Monday, May 2, 2011

don't play no game that i can't win.



back in the thick of it. how do i keep getting myself back here? i need to chill and i thnk today i might have finally done that. and tomorrow i'll be even closer. it was all nice and we had a good time. he picked me up and i liked his car. i was a little unimpressed with his suggestions but hey, he's a guys guy. whatever. the dinner was still nice and he was definitely a gentleman. we joked, we laughed. like i said i had a good time. we left and tried to get dessert somewhere else but the wait was intense. but it was okay because we got more time to talk and it came naturally. the conversations were fun and i started finding myself actually really liking the guy.

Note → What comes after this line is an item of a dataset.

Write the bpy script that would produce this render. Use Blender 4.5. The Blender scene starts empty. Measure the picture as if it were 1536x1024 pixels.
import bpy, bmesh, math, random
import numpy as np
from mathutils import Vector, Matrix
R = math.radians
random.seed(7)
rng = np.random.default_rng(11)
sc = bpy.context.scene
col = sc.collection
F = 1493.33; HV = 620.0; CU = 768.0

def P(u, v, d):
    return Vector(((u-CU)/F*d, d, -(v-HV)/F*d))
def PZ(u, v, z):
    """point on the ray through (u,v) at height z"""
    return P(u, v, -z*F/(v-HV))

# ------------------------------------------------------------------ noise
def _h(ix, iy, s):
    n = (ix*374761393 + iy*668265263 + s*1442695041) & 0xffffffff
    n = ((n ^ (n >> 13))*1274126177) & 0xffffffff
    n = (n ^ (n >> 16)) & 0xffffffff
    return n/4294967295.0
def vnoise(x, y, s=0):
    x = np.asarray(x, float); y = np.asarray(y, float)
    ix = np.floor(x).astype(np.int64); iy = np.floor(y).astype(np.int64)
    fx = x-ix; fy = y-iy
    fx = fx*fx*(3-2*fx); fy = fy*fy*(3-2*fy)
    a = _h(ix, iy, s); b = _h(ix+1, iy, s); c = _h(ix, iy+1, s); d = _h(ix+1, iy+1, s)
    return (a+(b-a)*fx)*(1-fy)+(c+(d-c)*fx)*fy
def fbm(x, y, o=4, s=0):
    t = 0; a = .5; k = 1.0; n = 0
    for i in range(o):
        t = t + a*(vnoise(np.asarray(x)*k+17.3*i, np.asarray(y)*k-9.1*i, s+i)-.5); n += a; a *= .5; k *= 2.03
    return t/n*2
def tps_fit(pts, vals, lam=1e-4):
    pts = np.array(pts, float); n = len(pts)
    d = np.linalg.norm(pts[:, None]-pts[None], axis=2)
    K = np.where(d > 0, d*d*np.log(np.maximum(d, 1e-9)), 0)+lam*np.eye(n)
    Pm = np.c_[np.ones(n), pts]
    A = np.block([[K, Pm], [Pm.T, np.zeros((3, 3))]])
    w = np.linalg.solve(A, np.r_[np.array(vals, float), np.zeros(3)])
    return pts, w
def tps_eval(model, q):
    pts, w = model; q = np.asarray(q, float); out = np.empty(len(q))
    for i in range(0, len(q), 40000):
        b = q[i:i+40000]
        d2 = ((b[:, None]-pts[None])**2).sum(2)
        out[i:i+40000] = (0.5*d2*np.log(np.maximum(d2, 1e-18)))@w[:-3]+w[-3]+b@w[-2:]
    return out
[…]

and then i had to step back. like 10 steps back. because there were 3 rule breakers i found and when i told her she told me i was right. but it still makes me want it more. and i need to stop because we both know i'm leaving and this isn't anything serious. so he dropped me off. ended the date with a memorable last line i swear i'll never forget. and i went on my way. but then he told me he had a good time and he wanted to hang out with me. and again for that matter. and then i found myself stepping forward again. so i let it go the next day. followed the standard rules and lost hope until 10 came around and i had the girls in my car. she was sitting next to me bringing him up and at the moment she said his name there he was on my phone like he waited for the right moment and i felt my heart jump a little. but then drop again when i couldn't read him. the next day came and nothing until i made the mistake and again another pass. and i couldn't read him. so i did how i do and just said "forget it" which actually came out of my mouth as a "fuck it".

but then he comes in again and i can't help myself. and what does it matter if its just for fun? what does it matter when it has an expiration date? i just want to get to the fun stuff. i get the gentleman stuff and i appreciate it definitely and i like hanging around him and i think that's really the fun stuff i just want to hang out more and have that fun stuff more often. i think that's it. because it really is...fun. because when he i tell him i know i'm quirky and he says its cute. i just want to be around him all the time. it sounds stupid and girlie. that i just want to be around him because he gave me a compliment. but that's not it at all. its because i just like being around him. and i'm ok with it having an expiration date. its just perfect that way.